Unification of Italy: Why Is It Celebrated on March 17?

Wed, 03/16/2022 - 04:46
The Vittoriano monument in Rome

Every year on March 17, Italy celebrates the anniversary of the Unification of Italy, in other words when Italy as a modern nation state was born.   

Why March 17? Because on March 17, 1861, Victor Emmanuel II of Savoy, King of Sardinia and Piedmont, and one of the main promoters of the Italian independence movement, became the first King of Italy.

If the unification of Italy was (almost) completed (Veneto was still under the Hapsburg Empire, as were Trento and Trieste, while Lazio was governed by the Pope who did not want to recognize the Italian state), the Italians of the Risorgimento had not yet conquered a national identity. Out of 23 million inhabitants in the Italian peninsula in 1861, less than two million spoke Italian. A Sicilian and a Piedmontese did not understand each other and 78% of people could neither read nor write. 

The idea of ​​Italy as a nation (a people, a territory and a language) was the result of a slow process. A process initiated by an intellectual elite convinced that an Italic lineage and nation existed, and that the national identity was to be found in a common history. If Rome had unified the Italic peoples in the 1st century BC, the cities of the Middle Ages and the Renaissance, while politically divided, were united by a dense network of trade and exchanges. In addition, the Italians - said the patriots and the elites - had common roots in Greco-Roman antiquity, in the literary language (widespread from the 13th century, with variations from North to South) and in the arts, envied by all of Europe.
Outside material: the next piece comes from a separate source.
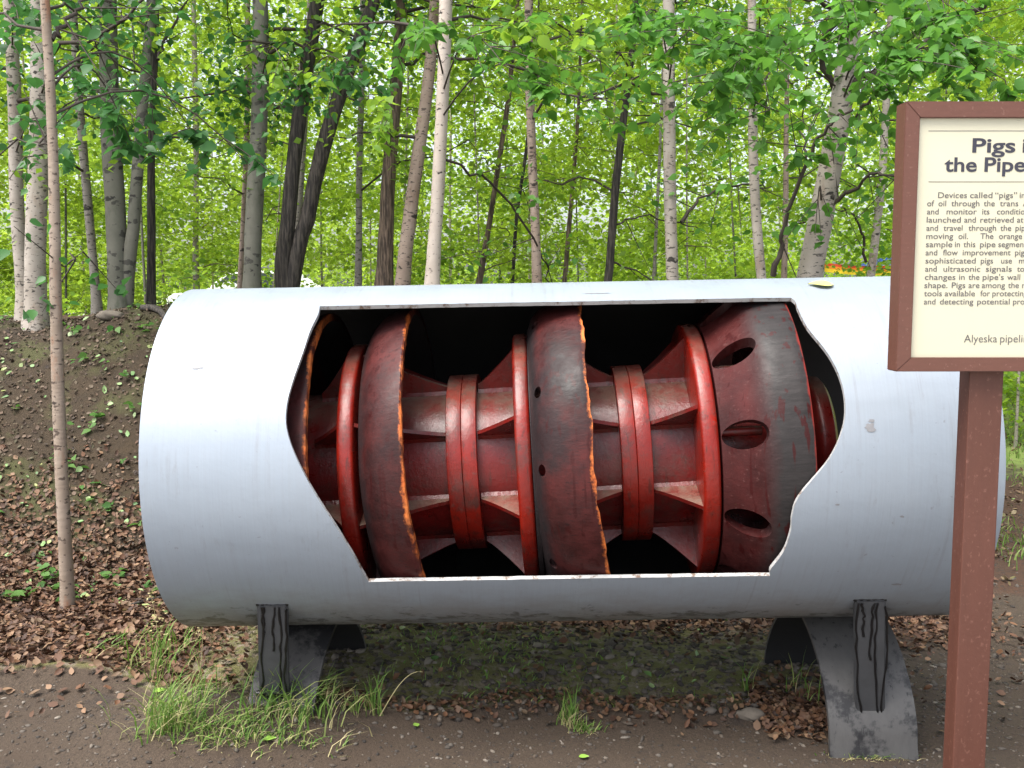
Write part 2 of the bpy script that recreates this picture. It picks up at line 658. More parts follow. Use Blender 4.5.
def shell(u0, u1, outer, inner, outlines, du, na, mats):
    """a closed shell of revolution with holes. outlines: closed lists of (u, angle in degrees from the front, upwards).
    outer / inner map (u array, angle array) to points. Returns a bmesh; material 0 outside, 1 inside, 2 rims"""
    A0 = -200.0
    us = np.linspace(u0, u1, max(2, int(round((u1 - u0) / du)) + 1))
    an = np.linspace(A0, A0 + 360, na + 1)
    S = 360.0 / (u1 - u0) * .2
    pts = [(u, a) for u in us for a in an]
    keep = []
    for u, a in pts:
        ok = True
        for ol in outlines:
            dd = np.min(((ol[:, 0] - u) * S * 2) ** 2 + (ol[:, 1] - a) ** 2)
            if dd < (360 / na * .35) ** 2:
                ok = False
                break
        if ok:
            keep.append((u, a))
    edges = []
    vs = list(keep)
    for ol in outlines:
        b = len(vs)
        n = len(ol)
        vs += [tuple(p) for p in ol]
        edges += [(b + i, b + (i + 1) % n) for i in range(n)]
    co, ed, fa, ov, oe, of = geometry.delaunay_2d_cdt([Vector((u * S * 2, a)) for u, a in vs], edges, [], 0, 1e-6)
    co = np.array([(c.x / (S * 2), c.y) for c in co])
    tri = np.array([list(f) for f in fa])
    cen = co[tri].mean(1)

    def inside(p, poly):
        x, y = p[:, 0], p[:, 1]
        r = np.zeros(len(p), bool)
        n = len(poly)
        for i in range(n):
            x1, y1 = poly[i]
            x2, y2 = poly[(i + 1) % n]
            c = ((y1 > y) != (y2 > y))
            with np.errstate(divide='ignore', invalid='ignore'):
                xi = (x2 - x1) * (y - y1) / (y2 - y1 + 1e-12) + x1
            r ^= c & (x < xi)
        return r
    keepf = np.ones(len(tri), bool)
    for ol in outlines:
        keepf &= ~inside(cen, ol)
    tri = tri[keepf]
    bm = bmesh.new()
    po = outer(co[:, 0], co[:, 1])
    pi = inner(co[:, 0], co[:, 1])
    vo = [bm.verts.new(p) for p in po]
    vi = [bm.verts.new(p) for p in pi]
    for t in tri:
        f = bm.faces.new([vo[i] for i in t])
        f.material_index = 0
        f = bm.faces.new([vi[i] for i in t[::-1]])
        f.material_index = 1
    bmesh.ops.delete(bm, geom=[v for v in bm.verts if not v.link_faces], context='VERTS')
    bmesh.ops.remove_doubles(bm, verts=bm.verts[:], dist=1e-5)
    return bm


def close_rims(bm, pair, mi=2):
    """join the open borders of the outer and the inner skin; pair(co) gives the partner's position"""
    from mathutils.kdtree import KDTree
    bm.verts.ensure_lookup_table()
    kd = KDTree(len(bm.verts))
    for i, v in enumerate(bm.verts):
        kd.insert(v.co, i)
    kd.balance()
    bedges = [e for e in bm.edges if len(e.link_faces) == 1 and e.link_faces[0].material_index == 0]
    for e in bedges:
        a, b = e.verts
        pa = bm.verts[kd.find(pair(a.co))[1]]
        pb = bm.verts[kd.find(pair(b.co))[1]]
        try:
            f = bm.faces.new((a, b, pb, pa))
            f.material_index = mi
        except ValueError:
            pass


def finish_shell(name, bm, mats, parent):
    bmesh.ops.recalc_face_normals(bm, faces=bm.faces[:])
    for f in bm.faces:
        f.smooth = f.material_index != 2
    for e in bm.edges:
        if len({f.material_index for f in e.link_faces}) > 1:
            e.smooth = False
    me = bpy.data.meshes.new(name)
    bm.to_mesh(me)
    bm.free()
    for m in mats:
        me.materials.append(m)
    return link(bpy.data.objects.new(name, me), parent)


PIPE_O = np.array([.18, D_AX, 0.05])
pipe = empty('pipe_section', PIPE_O, 'silver steel pipe segment with a ragged window cut in its side, on black saddles', 'pipe')


def pipe_map(rad):
    def fn(t, a):
        ar = np.radians(a)
        return (PC - PIPE_O) + t[:, None] * AX - rad * np.cos(ar)[:, None] * E1 + rad * np.sin(ar)[:, None] * E2
    return fn


left_cut = [(-.63, 63.3), (-.6285, 57.9), (-.6414, 50), (-.6523, 41.4), (-.6734, 31.6), (-.687, 23.8), (-.6845, 17), (-.6572, 9.1), (-.6044, -1.1),
            (-.5433, -11.8), (-.4989, -21.3), (-.4796, -27), (-.4594, -33)]
right_cut = [(.8188, -33.05), (.8176, -30), (.8494, -23.1), (.8638, -15.8), (.8645, -11), (.8847, -4.9), (.9749, 5.7), (1.0182, 14.2), (1.0318, 20.9),
             (1.0278, 28.5), (1.0046, 36.9), (.9594, 47.3), (.9483, 56), (.950, 60.5), (.942, 63.1)]
lc = catmull(left_cut, 5)
rc = catmull(right_cut, 5)
bot = np.stack([np.linspace(lc[-1][0], rc[0][0], 30)[1:-1], np.full(28, -32.9) + rng.normal(0, .05, 28)], 1)
topc = np.stack([np.linspace(rc[-1][0], lc[0][0], 40)[1:-1], np.full(38, 63.3) + rng.normal(0, .08, 38)], 1)
cut = np.vstack([lc, bot, rc, topc])
m_pipe = mat_pipe()
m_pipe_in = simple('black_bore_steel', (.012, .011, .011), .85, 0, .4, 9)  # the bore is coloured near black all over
k = NT('white_edge_paint')
v = k.coord()
k.color(k.mix(k.ramp(k.noise(v, 26, 6, .75), [(.52, 0), (.62, 1)]), (.36, .36, .355), (.13, .085, .06)))
k.rough(.65)
k.bump(k.noise(v, 70, 4), .4, .004)
m_rim = k.m
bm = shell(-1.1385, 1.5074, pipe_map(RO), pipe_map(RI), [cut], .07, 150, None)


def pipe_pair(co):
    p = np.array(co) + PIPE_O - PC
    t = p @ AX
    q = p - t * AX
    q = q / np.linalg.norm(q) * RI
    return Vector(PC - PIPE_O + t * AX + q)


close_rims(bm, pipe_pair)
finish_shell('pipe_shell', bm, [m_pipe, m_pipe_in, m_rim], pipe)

# flaked paint on the shell
m_chip = simple('bare_primer', (.20, .20, .21), .8, 0, .3, 60)


def pipe_patch(t, a, w, h, seed, name='paint_chip', mat=None, off=.0012):
    g = np.random.default_rng(seed)
    n = 16
    th = np.linspace(0, 2 * np.pi, n, endpoint=False)
    rr = .55 + .6 * g.random(n)
    tt = np.concatenate([[t], t + w * rr * np.cos(th)])
    aa = np.concatenate([[a], a + np.degrees(h / RO) * rr * np.sin(th)])
    V = pipe_map(RO + off)(tt, aa)
    F = [(0, 1 + i, 1 + (i + 1) % n) for i in range(n)]
    return put(name, V, F, mat or m_chip, pipe)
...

In other words, they were united by culture (and given that the papacy ruled the Italian peninsula for a long time, the Church could also be considered an element of the Italian culture). 

In 1861 however, most of those who lived within the geographical borders of Italy felt first of all Neapolitan, Piedmontese, Roman, Sicilian, etc.

After 1861, several factors contributed to the creation of a national identity, first of all compulsory education, which made Italian a common language for a large segment of the population and spread the idea of a national history; other factors included public rites and festivals, celebratory figures, the army and three more wars (Italy was fully unified at the end of World War I).

The process of a national identity continued well into the 20th century. The Italian sense of belonging was consolidated further after World War II, thanks to new media like television in the 1950s and ‘60s, sports (soccer and cycling in particular), and, no less important, culinary pride. Since the Middle Ages, recipes and ingredients we now consider part of Italy's national heritage, such as pasta and Parmigiano, had widely circulated across the peninsula. They were not considered the expression of a regional tradition (a somewhat recent invention), but common elements of the Italian gastronomic identity.